Tuesday, July 12, 2011
Blue Cross California Uses False Data To Reject Applicant
Blue Cross of California is full of it. This blogger, seeking lower health care costs than the half-million dollars Kaiser was charging each month (really almost $500), quit Kaiser, and applied to join Blue Cross of California and under what seems to be a far more reasonable plan.
But Blue Cross of California doesn't want you, er me, to have the plan, it seems. They claim to reject me for a "male reproductive system" problem. That's bullshit. And simply because I never told Blue Cross I had such a problem, and they never tested me, not even a blood test.
By contrast, Kaiser actually bothered to send someone over to my place, take a blood sample, and test me. Maybe that's why the cost was so high? But whatever, Kaiser never rejected me, let alone said I had a "male reproductive system" problem.
But Blue Cross?
Now I see what the company's doing.
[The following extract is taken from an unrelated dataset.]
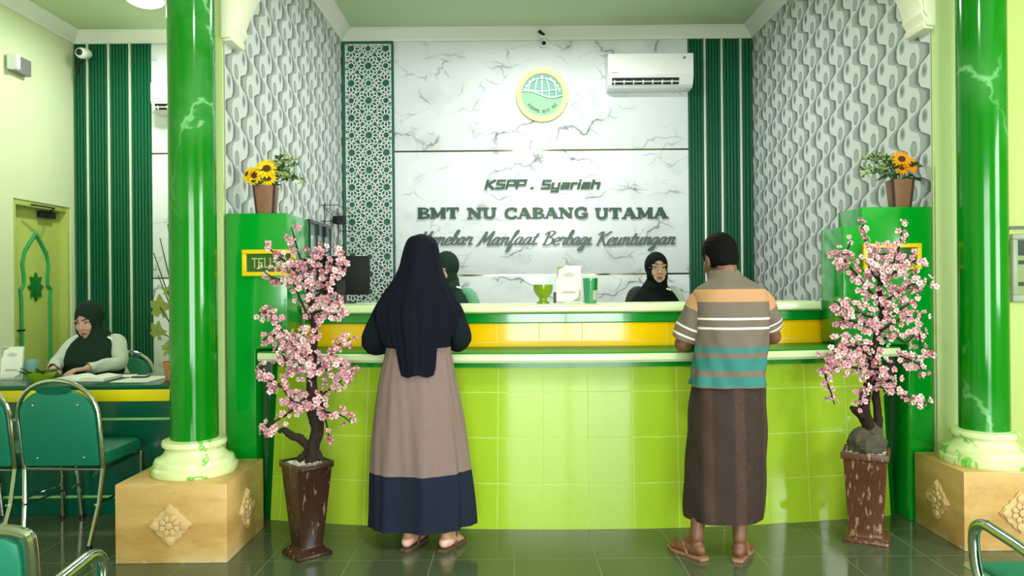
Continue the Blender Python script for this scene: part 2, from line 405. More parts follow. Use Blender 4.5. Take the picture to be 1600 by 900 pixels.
def m_wallpaper(sign):
    t = NT('wave_wallpaper'); co = t.coord('UV'); sx = t.n('ShaderNodeSeparateXYZ'); t.t.links.new(co, sx.inputs[0])
    u, v = sx.outputs[0], sx.outputs[1]
    PU, PV, A = 0.24, 0.258, 0.058
    cu = t.f('FLOOR', t.f('DIVIDE', u, PU))
    uu = t.f('SUBTRACT', t.f('SUBTRACT', u, t.f('MULTIPLY', cu, PU)), PU / 2)
    vv = t.f('ADD', t.f('DIVIDE', v, PV), t.f('MULTIPLY', cu, 0.22 * sign))
    vf = t.f('FRACT', t.f('ADD', vv, 50.0))
    sn = t.f('MAXIMUM', t.f('MINIMUM', t.f('MULTIPLY', t.f('SINE', t.f('MULTIPLY', vf, 2 * PI)), 1.25), 1.0), -1.0)
    du = t.f('ADD', uu, t.f('MULTIPLY', sn, A))
    hw = t.f('ADD', t.f('MULTIPLY', t.f('ABSOLUTE', sn), 0.034), 0.018)
    q = t.f('DIVIDE', du, hw)
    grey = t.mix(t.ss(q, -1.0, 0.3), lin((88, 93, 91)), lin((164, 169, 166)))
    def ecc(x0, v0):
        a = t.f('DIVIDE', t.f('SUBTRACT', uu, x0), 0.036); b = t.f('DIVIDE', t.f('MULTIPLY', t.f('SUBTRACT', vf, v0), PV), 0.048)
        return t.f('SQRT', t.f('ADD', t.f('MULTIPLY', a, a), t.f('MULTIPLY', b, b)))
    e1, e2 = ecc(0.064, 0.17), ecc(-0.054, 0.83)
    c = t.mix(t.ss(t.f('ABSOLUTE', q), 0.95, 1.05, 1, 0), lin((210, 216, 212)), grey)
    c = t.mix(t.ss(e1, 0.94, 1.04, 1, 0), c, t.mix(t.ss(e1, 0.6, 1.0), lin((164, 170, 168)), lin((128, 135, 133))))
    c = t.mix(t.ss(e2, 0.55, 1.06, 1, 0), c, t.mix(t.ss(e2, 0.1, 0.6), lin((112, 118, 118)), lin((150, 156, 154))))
    return t.fin(c, 0.55)
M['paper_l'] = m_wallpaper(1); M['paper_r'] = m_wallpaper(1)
# ------------------------------------------------------------------ the room
D = 7.2; CZ = 3.82; XL, XR = -1.64, 2.36; YL, YR = 4.23, 4.13; XFL = -4.245; XFR = 4.5; YF = -3.5
o = MB().box(XFL - .2, XFR + .2, YF - 3.5, D + .2, -0.1, 0).build('floor', M['floor'], smooth=0, local=True); struct(o, 'dark green glossy tiled floor')
o = MB().box(XFL - .2, XFR + .2, YF - .2, D + .2, CZ, CZ + .1).build('ceiling', M['ceil'], smooth=0); struct(o)
o = MB().box(XFL - .2, XFR + .2, D, D + .15, 0, CZ).build('wall_back', M['wall_l'], smooth=0); struct(o)
# left wall with the door opening
DY0, DY1, DZ = 6.30, 7.12, 2.12
mb = MB(); mb.box(XFL - .16, XFL, YF - .2, DY0, 0, CZ); mb.box(XFL - .16, XFL, DY1, D, 0, CZ); mb.box(XFL - .16, XFL, DY0, DY1, DZ, CZ)
struct(mb.build('wall_left', M['wall_l'], smooth=0))
# right wall: hall side with a window opening
mb = MB(); mb.box(XFR, XFR + .16, YF - .2, -0.6, 0, CZ); mb.box(XFR, XFR + .16, 1.8, D, 0, CZ); mb.box(XFR, XFR + .16, -0.6, 1.8, 0, 1.0); mb.box(XFR, XFR + .16, -0.6, 1.8, 2.8, CZ)
struct(mb.build('wall_right', M['wall_r'], smooth=0))
mb = MB()
for a in (-0.6, 0.19, 0.98, 1.76): mb.box(XFR + .04, XFR + .1, a, a + .04, 1.0, 2.8)
for a in (1.0, 1.88, 2.76): mb.box(XFR + .045, XFR + .095, -0.6, 1.8, a, a + .04)
struct(mb.build('window_1', M['crown'], smooth=0))
# front wall: open shop front behind the camera
OX0, OX1, OZ = -1.1, 2.4, 2.8
mb = MB(); mb.box(XFL - .2, OX0, YF - .2, YF, 0, CZ); mb.box(OX1, XFR + .2, YF - .2, YF, 0, CZ); mb.box(OX0, OX1, YF - .2, YF, OZ, CZ)
struct(mb.build('wall_front', M['wall_l'], smooth=0))
mb = MB()
for a in (OX0, 0.62, OX1 - .08): mb.box(a, a + .08, YF - .14, YF - .06, 0, OZ)
mb.box(OX0, OX1, YF - .14, YF - .06, OZ - .08, OZ); mb.box(OX0, OX1, YF - .14, YF - .06, 2.2, 2.26)
struct(mb.build('door_2', M['door'], smooth=0), 'frame of the open shop front')
# alcove side walls (they end in pilasters behind the columns); the inner faces carry the wave wallpaper
def side_wall(name, x_in, x_out, y0, mat, s):
    mb = MB(); mb.box(min(x_in, x_out), max(x_in, x_out), y0, D, 0, CZ, 1)
    e = 0.004 * s
    p = [(x_in + e, y0 + .003, 0), (x_in + e, D, 0), (x_in + e, D, CZ), (x_in + e, y0 + .003, CZ)]
    u1 = D - y0
    mb.add(p, [(0, 1, 2, 3)], 0, [[(0, 0), (u1, 0), (u1, CZ), (0, CZ)]])
    return struct(mb.build(name, [mat, M['pil']], smooth=0, fixn=False, local=True))
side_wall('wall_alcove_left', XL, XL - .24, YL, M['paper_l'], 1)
mb = MB(); mb.box(XR, XFR, YR, YR + .24, 0, CZ, 0); struct(mb.build('wall_alcove_front', M['wall_r'], smooth=0))
mb = MB(); mb.box(XR, XR + .2, YR + .24, D, 0, CZ, 1)
mb.box(XR - .003, XR + .02, YR, YR + .26, 0, CZ, 1)
p = [(XR - .007, YR + .004, 0), (XR - .007, D, 0), (XR - .007, D, CZ), (XR - .007, YR + .004, CZ)]
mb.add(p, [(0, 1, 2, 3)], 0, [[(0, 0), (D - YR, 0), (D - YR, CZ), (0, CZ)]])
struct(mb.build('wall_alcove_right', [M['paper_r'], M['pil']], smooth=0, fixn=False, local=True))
# pale pilaster faces
struct(MB().box(XL - .24, XL, YL - .02, YL, 0, CZ).build('pilaster_left', M['pil'], smooth=0))
struct(MB().box(XR, XR + .30, YR - .02, YR, 0, CZ).build('pilaster_right', M['pil'], smooth=0))
# header over the alcove opening (above the frame of the photo)
struct(MB().box(XL, XR, YL - .0, YL + .22, 3.2, CZ).build('beam', M['pil'], smooth=0))
# corbels
def corbel(name, x, s, y):
    prof = [(0, 2.74), (.055, 2.745), (.062, 2.775), (.05, 2.79), (.075, 2.83), (.07, 2.86), (.09, 2.92), (.12, 2.99), (.165, 3.06), (.23, 3.12), (.23, 3.20), (0, 3.20)]
    mb = MB(); mb.prism([(x + s * a, z) for a, z in prof], lambda a, z: Vector((a, y + .0, z)), lambda a, z: Vector((a, y + .20, z)))
    mb.prism([(x + s * a * .86, z + .012) for a, z in prof[:-2]] + [(x, 3.13)], lambda a, z: Vector((a, y - .018, z)), lambda a, z: Vector((a, y + .01, z)))
    struct(mb.build(name, M['corbel'], bevel=.004, smooth=30))
corbel('trim_1', XL + .001, 1, YL - .02); corbel('trim_2', XR - .001, -1, YR - .02)
# crown mouldings
CP = [(0, -.10), (.012, -.10), (.016, -.078), (.03, -.07), (.045, -.045), (.085, -.028), (.095, -.012), (.12, -.008), (.12, 0), (0, 0)]
def crown(name, a, b, nx, ny):
    mb = MB(); f = lambda P: (lambda q, z: Vector((P[0] + nx * q, P[1] + ny * q, CZ + z)))
    mb.prism(CP, f(a), f(b)); struct(mb.build(name, M['crown'], smooth=50))
crown('trim_3', (XL, D), (XR, D), 0, -1); crown('trim_4', (XL, YL + .22), (XL, D), 1, 0); crown('trim_5', (XR, YR + .24), (XR, D), -1, 0)
crown('trim_6', (XFL, D), (XL - .24, D), 0, -1); crown('trim_7', (XFL, YF), (XFL, D), 1, 0); crown('trim_8', (XL - .24, YL), (XL - .24, D), -1, 0)

# wall cladding: slats, marble, lattice
def slats(name, x0, x1, strips, z0, z1, label):
    t = thing(name, label, 'wall panel', ((x0 + x1) / 2, D - .03, z0))
    edges = [x0] + strips + [x1]; mb = MB(); y = D - .001
    for a, b in zip(edges[:-1], edges[1:]):
        aa = a + (.012 if a != x0 else 0); bb = b - (.012 if b != x1 else 0); n = max(3, round((bb - aa) / .030)); w_ = (bb - aa) / n
        poly = [(aa, y)]
        for i in range(n):
            q = aa + i * w_
            poly += [(q, y - .014), (q + w_ * .16, y - .030), (q + w_ * .72, y - .030), (q + w_ * .88, y - .014)]
        poly += [(bb, y - .014), (bb, y)]
        mb.prism(poly, lambda p, q: Vector((p, q, z0)), lambda p, q: Vector((p, q, z1)))
    mb.build('slat_panel', M['slat'], t, smooth=20)
    for sx_ in strips: MB().box(sx_ - .011, sx_ + .011, y - .032, y, z0, z1 + .012).build('strip', M['strip'], t, bevel=.003)
    return t
W = lambda px, py=250: at(px, py, D).x
slats('slat_wall_panel', W(1075), XR - .01, [W(1101), W(1127.5), W(1157)], 0.02, 3.715, 'dark green fluted wall panel with pale strips behind the man at the counter')
slats('slat_wall_panel', XFL + .012, W(238.5), [W(140), W(173), W(206)], 0.02, 3.715, 'dark green fluted wall panel with pale strips behind the seated desk clerk')
def marble(x0, x1, zs, name, label):
    t = thing(name, label, 'wall panel', ((x0 + x1) / 2, D - .02, zs[0]))
    for a, b in zip(zs[:-1], zs[1:]):
        MB().box(x0, x1, D - .02, D - .001, a + .008, b - .008).build('marble_sheet', M['marble'], t, bevel=.002)
    for a in zs[1:-1]: MB().box(x0, x1, D - .017, D - .001, a - .009, a + .009).build('divider_strip', M['goldstrip'], t)
    return t
ZD1 = at(850, 429.5, D).z; ZD2 = at(850, 235.5, D).z
marble(W(617), W(1075), [0.02, ZD1, ZD2, 3.715], 'marble_wall_panel', 'white grey-veined marble wall panelling carrying the green lettering and emblem')
marble(W(239), XL - .25, [0.02, ZD1, ZD2, 3.715], 'marble_wall_panel', 'strip of white marble wall panelling beside the left green column')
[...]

In an interview they conducted with me about two weeks ago, almost, the interviewer kept asking questions that had nothing to do with my application. He also asked me if I'd ever used a chiropractor. I said "yes" but not regularly. I explained there was a chiropractor at my gym who occasionally offered to adjust my back - why not, I figured? The interviewer kept asking me about that - that's not cool and not right.
It's not right for Blue Cross to have it's employees make up data and stories to reject you. It's not right for Blue Cross of California to even allow itself to be seen as doing that. What Blue Cross does is figure that you're not going to talk about "sensitive information" and probably gets away with murder (if you will) on the assumption that people aren't going to yell and scream about how Blue Cross is treating them, because the person doesn't want to talk about their "condition."
Look, as they say on the street, "my stuff works," OK?
What Blue Cross of California is asking me to do is go in and pay to have a physician check me out, then tell them don't have a problem. So, what am I supposed to do, go in with my girlfriend, screw her in front of the doc, then say "See, it works!"
Yeah, right. But that's one scenario Blue Cross of California sets up.
Blue Cross of California should be ashamed. But it also should stop doing this. It's unethical to treat applicants that way. Kaiser had me, so there's no reason Blue Cross of California should not have me too.